The purpose of this meditation is to develop the fear of rebirth in the lower realms, and then to meditate on this fear in light of equalising self and others.

I began the meditation by doing breathing meditation and when my mind was stable, I moved on to the main topic.

I thought about how I have dreams when I go to sleep. I pass from my waking world to my dream world very easily. When I am in my dream world, I have forgotten all about my waking world, and my dream world seems absolutely real.

I thought about how both of these apparently real worlds are simply appearances arising from my karma, and that when my life is over, I will experience other worlds which arise from my karma. In these worlds I may experience awful conditions. I imagined being dressed in rags, trapped and abused by horrible men. Unable to escape – not understanding that escape was even possible – just completely trapped in a cess pit of pain and humiliation.

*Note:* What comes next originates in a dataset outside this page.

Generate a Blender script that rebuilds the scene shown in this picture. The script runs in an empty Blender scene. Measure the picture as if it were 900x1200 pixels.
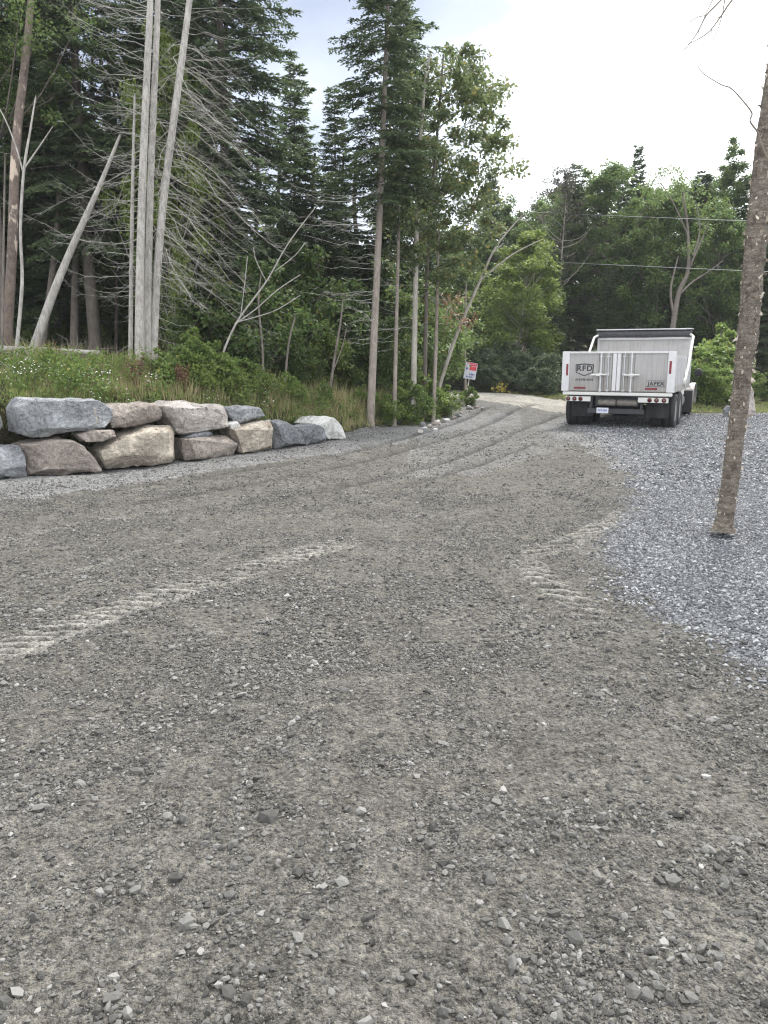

I stayed with this image for a while and I developed the sincere dread of this happening. But it could happen easily, the moment I die.

I stayed with this feeling of dread and the knowledge that it could start today for the rest of the meditation.

I then thought about equalising self and others, which is the practice of equalising my love of myself for my love of others. In the lower realms I won’t even hear the word ‘Dharma’ let alone understand how to practice equalising self and others. Everything will be gone – my path – everything.

I returned to the feeling of dread for the rest of the meditation.

Dedication

May all living beings develop a fear of the lower realms, and keep in theirs hearts as the motivation to enter, progress along and complete the spiritual path for the sake of all living beings.

Practice in the Meditation Break

I will try to keep this dread in mind throughout the day, and ensure I do not commit negative actions.